Abraham then buries his wife in the cave in the Promised Land. By planting Sarah’s body as a resurrection seed in the land of Canaan, Abraham puts his faith in God that one day Sarah would rise to see everything come true. Later, she will be joined by Abraham, Isaac, and Jacob, as well as Leah and Rebekah. The Covenant Family will wait together in the cave of Machpelah for the redemption of their bodies at the return of Christ.

Here are the three lessons that we learn from burying Sarah: first, burial is the way that Christians honor the body in the face of death. In 1 Cor. 15, Paul uses the image of the body as a seed sown in the ground in hope of a future harvest. By placing a body (not cremated remains) in the ground (not casually discarding it or perversely displaying it), we are bearing witness to the goodness of creation, the tragedy of death, and our tear-stained hope in a God who raises the dead.

Second, mourning and weeping are appropriate responses to death. Death is a destructive enemy that tears a person apart, ripping their soul from their body, and taking them out of the land of the living. Because of the goodness of God’s gift of life, we should weep over every death as a tragic consequence of sin.

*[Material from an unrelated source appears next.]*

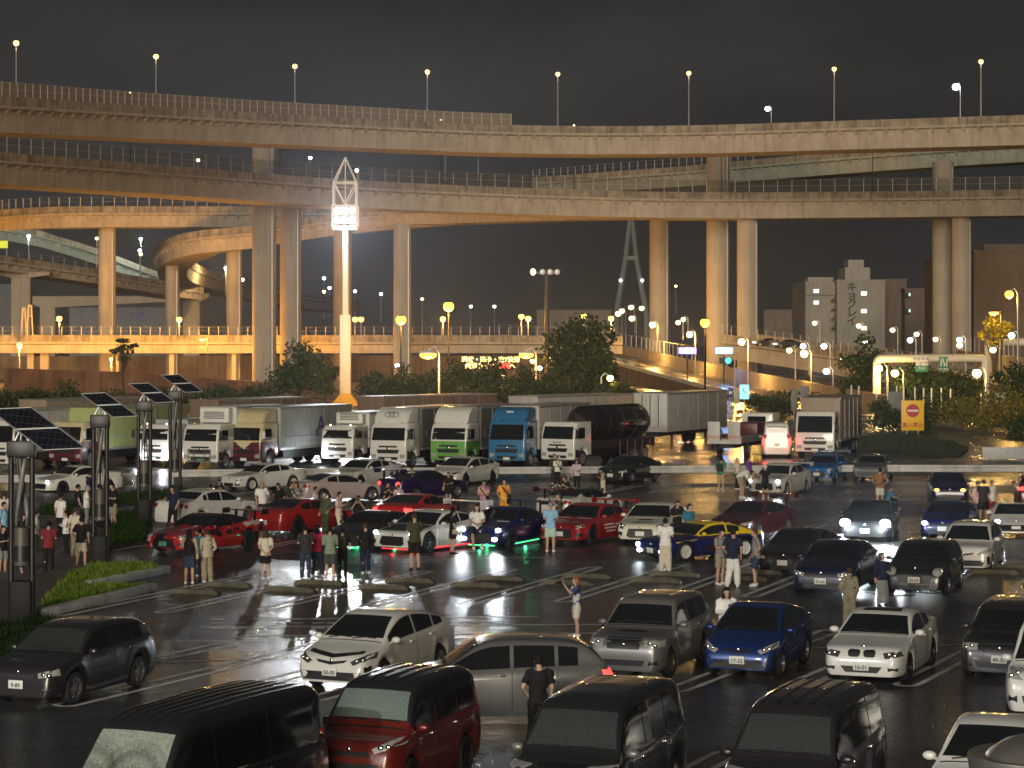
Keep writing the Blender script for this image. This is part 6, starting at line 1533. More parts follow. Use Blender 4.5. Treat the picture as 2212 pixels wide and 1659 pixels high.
for i, (x, D, h, r, lab) in enumerate(((870, 232, 5.3, 3.0, 'left of the bright flat sodium lamp'), (985, 228, 5.9, 3.1, 'under the glowing message board, left one'), (1062, 226, 6.0, 3.0, 'under the glowing message board, right one'), (1138, 228, 5.2, 2.6, 'between the message board and the dark lamp post'), (930, 226, 4.4, 2.6, 'behind the pole of the bright flat sodium lamp'), (1190, 226, 5.0, 2.4, 'at the foot of the dark lamp post'),
        (560, 232, 3.0, 2.8, 'before the tallest left pier'), (470, 232, 2.7, 3.0, 'at the lower end of the rust brown wall'), (805, 276, 4.0, 2.7, 'right of the floodlight mast base'), (145, 232, 3.6, 2.4, 'before the rust brown wall, tall left one'), (60, 230, 2.4, 2.8, 'at far left before the rust brown wall'), (340, 232, 2.8, 2.7, 'behind the third solar panel'), (1330, 226, 3.4, 2.8, 'at the foot of the ramp wall'), (400, 226, 2.2, 3.0, 'before the middle of the rust brown wall'), (515, 222, 2.5, 2.9, 'between the rust brown wall end and the tallest left pier'), (225, 226, 2.2, 2.8, 'under the small flat topped pine'), (835, 222, 4.0, 2.8, 'among those right of the mast, in front'), (1030, 220, 3.8, 2.8, 'low in front of the message board pair'), (1105, 220, 4.2, 2.6, 'low between message board and dark lamp post'), (1165, 220, 3.8, 2.5, 'left under the large broadleaf tree'), (1310, 214, 3.6, 2.6, 'right under the large broadleaf tree'), (10, 226, 2.5, 2.8, 'at the left picture edge before the rust brown wall'))):
    tree('rounded dark green shrub ' + lab, at(x, D), h, r, 'dark' if i % 3 else 'mid', 20 + i, .12, 1500, .36, 9, name='shrub', cat='shrub')
tree('small flat topped pine standing on the rust brown wall', at(268, 300), 8.2, 1.9, 'dark', 40, .7, 700, .34, 7, name='pine_tree', squash=.5)
tree('dense dark conifer left of the white gantry', at(1868, 250), 8.4, 2.9, 'dark', 41, .12, 2600, .40, 12, name='conifer_tree')
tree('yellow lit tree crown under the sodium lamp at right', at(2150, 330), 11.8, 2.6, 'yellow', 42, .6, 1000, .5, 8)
tree('dark shrub mass under the white gantry', at(1985, 240), 5.4, 4.4, 'dark', 43, .1, 2600, .4, 12, name='shrub', cat='shrub')
tree('dark shrub right under the gantry beam', at(2070, 236), 4.4, 3.4, 'mid', 44, .1, 1700, .4, 9, name='shrub', cat='shrub')
tree('leafy tree at the right edge beside the white notice board', at(2195, 215), 5.6, 2.4, 'dark', 45, .2, 1400, .36, 8)
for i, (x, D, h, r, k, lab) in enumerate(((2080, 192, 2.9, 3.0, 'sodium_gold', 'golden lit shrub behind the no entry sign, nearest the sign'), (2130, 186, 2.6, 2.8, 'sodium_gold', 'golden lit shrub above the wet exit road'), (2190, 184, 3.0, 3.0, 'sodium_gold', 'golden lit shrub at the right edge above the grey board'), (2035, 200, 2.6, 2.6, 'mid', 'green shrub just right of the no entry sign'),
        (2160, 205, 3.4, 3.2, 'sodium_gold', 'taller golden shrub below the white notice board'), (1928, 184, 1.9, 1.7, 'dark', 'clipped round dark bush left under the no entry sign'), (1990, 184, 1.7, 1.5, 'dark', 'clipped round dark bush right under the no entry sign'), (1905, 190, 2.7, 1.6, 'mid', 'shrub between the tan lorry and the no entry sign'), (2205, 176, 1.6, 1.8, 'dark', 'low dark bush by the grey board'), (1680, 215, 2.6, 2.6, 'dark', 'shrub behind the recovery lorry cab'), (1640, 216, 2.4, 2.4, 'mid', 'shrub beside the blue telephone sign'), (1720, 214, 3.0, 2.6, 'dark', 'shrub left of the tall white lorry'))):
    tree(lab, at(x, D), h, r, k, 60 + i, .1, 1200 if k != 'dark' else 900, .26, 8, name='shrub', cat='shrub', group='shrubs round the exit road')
isl = [gp(1850, 985), gp(1990, 990), gp(2075, 985), gp(2092, 972), gp(2060, 958), gp(1985, 945), gp(1900, 940), gp(1850, 950)]
mb = MB(); mb.prism([(p.x, p.y) for p in isl], 0, .16); struct('traffic_island', mb, M_SOIL)
tag(grass('grass', isl, .15, 4200, .2, 12, (.030, .055, .016)), 'dark grass on the traffic island under the no entry sign')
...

And third, death leads to blessing. Death itself is an enemy, but God leads His people through the valley of the shadow of death into green pastures and beside still waters. Though it is painful and occasions much sorrow, death leads to blessing because of the bright hope of the promised resurrection that waits for all who trust in Christ.

Because Abraham believed these things, he would not rest until Sarah was buried in the Promised Land, because Abraham wanted to bear witness that God would bless the world by overcoming death, so that all His covenant promises would come true.